For this exercise, copy out each line of the material below that includes "scene".
+++
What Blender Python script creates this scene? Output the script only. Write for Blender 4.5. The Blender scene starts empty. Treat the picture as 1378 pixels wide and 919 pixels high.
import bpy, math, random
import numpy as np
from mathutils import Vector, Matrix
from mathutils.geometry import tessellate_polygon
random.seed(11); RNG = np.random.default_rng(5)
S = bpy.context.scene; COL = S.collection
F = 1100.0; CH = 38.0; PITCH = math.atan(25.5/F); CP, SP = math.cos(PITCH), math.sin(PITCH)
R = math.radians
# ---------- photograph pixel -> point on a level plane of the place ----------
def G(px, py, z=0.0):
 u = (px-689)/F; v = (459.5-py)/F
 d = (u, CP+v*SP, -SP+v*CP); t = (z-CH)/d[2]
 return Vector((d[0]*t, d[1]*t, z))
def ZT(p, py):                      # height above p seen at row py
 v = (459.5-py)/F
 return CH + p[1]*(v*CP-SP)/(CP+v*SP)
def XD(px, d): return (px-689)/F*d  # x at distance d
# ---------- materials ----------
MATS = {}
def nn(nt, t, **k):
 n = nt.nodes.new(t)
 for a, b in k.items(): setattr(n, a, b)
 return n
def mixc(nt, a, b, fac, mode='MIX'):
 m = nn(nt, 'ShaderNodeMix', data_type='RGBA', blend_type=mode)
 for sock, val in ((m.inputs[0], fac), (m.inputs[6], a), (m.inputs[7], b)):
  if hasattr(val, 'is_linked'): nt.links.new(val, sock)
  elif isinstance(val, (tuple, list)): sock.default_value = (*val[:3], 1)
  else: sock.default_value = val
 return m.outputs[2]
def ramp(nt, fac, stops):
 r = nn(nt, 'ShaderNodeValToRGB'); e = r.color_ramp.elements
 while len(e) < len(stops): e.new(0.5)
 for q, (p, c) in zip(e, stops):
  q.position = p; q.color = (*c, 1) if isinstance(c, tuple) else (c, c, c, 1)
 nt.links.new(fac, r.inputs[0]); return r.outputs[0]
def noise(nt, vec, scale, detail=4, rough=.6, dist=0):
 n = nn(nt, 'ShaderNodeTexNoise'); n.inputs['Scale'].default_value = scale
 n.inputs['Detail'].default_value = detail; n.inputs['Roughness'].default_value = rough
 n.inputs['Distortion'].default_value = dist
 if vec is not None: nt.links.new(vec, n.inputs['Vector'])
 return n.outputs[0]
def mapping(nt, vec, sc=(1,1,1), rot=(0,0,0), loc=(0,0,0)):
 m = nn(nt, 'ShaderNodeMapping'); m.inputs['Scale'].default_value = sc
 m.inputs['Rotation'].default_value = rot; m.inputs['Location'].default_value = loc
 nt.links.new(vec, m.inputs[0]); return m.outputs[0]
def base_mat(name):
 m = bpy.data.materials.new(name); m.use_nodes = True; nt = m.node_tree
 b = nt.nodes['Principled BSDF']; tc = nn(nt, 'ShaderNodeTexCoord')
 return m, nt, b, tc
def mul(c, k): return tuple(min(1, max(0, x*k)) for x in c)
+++
**Solution for this task**
What Blender Python script creates this scene? Output the script only. Write for Blender 4.5. The Blender scene starts empty. Treat the picture as 1378 pixels wide and 919 pixels high.
S = bpy.context.scene; COL = S.collection